Might Makes Right

Dec 20, 2010 12:35

My brother-in-law commented to me last night, "It seems like in Greek Mythology, might makes right - not just that, but if you have the might, you ARE right. So Ulysses is a better person, because he can pull his bow - not that he is able to pull the bow because he is a better person."

"Well," I said, "That's not an unusual concept. The middle ages had lots of writing about that."

And I'm still thinking about it. You see, when people write about chivalric virtue in the middle ages and they talk about "Nobility" and "Franchise" as virtues - they are not talking about the abstract concept of behaving like a noble or a free man - no, they mean BEING noble. You are born noble, congratulations, you have a virtue.

Geoffroi de Charny - my favorite Chivalric author - casually mentions how god CHOSE the nobility, (though then goes on that they were not chosen to be a bunch of oafs, great power comes with great responsibility, yo.) And yes, they were chosen out of the best, the strongest of men.

I've read lots of medieval romances that mention Nature creating, say, the heroine, and using the best dough, not the coarse grain used for most people. You see how this follows? You're better because you're better.

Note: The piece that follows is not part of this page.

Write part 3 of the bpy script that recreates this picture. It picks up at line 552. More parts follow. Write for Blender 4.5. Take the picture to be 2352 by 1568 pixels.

And we can't look down on the medieval mindset because this attitude pervades today. Just watch a few rounds of WWF. The good guy always pins the bad guy in the end - and it is really hard to discern whether he is better because he is good or he is good because he is better. There is no causal relation offered - it's not a part of the narrative.

And I realized, this attitude is at the heart of Conservative thought. Rich people deserve what they have, poor people are flawed somehow and that's why they're poor. It's a comforting thought, isn't it? I have mine, so I must be good. I won't end up poor because I'm good. How very nice. How very wrong.

Though I admit a small sense of smugness realizing, after years of being called an Idealistic Dreamer (TM) for my liberal views, that actually, it's the right that advances policy based on fantasy, this fantasy that might makes right. It explains why they ignore hard evidence like, say, that attacking people doesn't make you safer, it makes you less safe, and taxing the rich more actually doesn't hurt them but taxing the poor more will make even the rich suffer. You look at the facts and you think this stuff is a no-brainer, but it challenges that mythology that is built into us from time out of mind. It assumes that other people react the same as we do, have the same drives ambitions flaws and strengths. "We" are no longer special. Our privileges are no longer earned.

(And yes, I did say I'd post fiction today, but since I got a total of zero comments on that, and near zero on all fiction posts total, I'm guessing there is, in fact, zero interest in such.)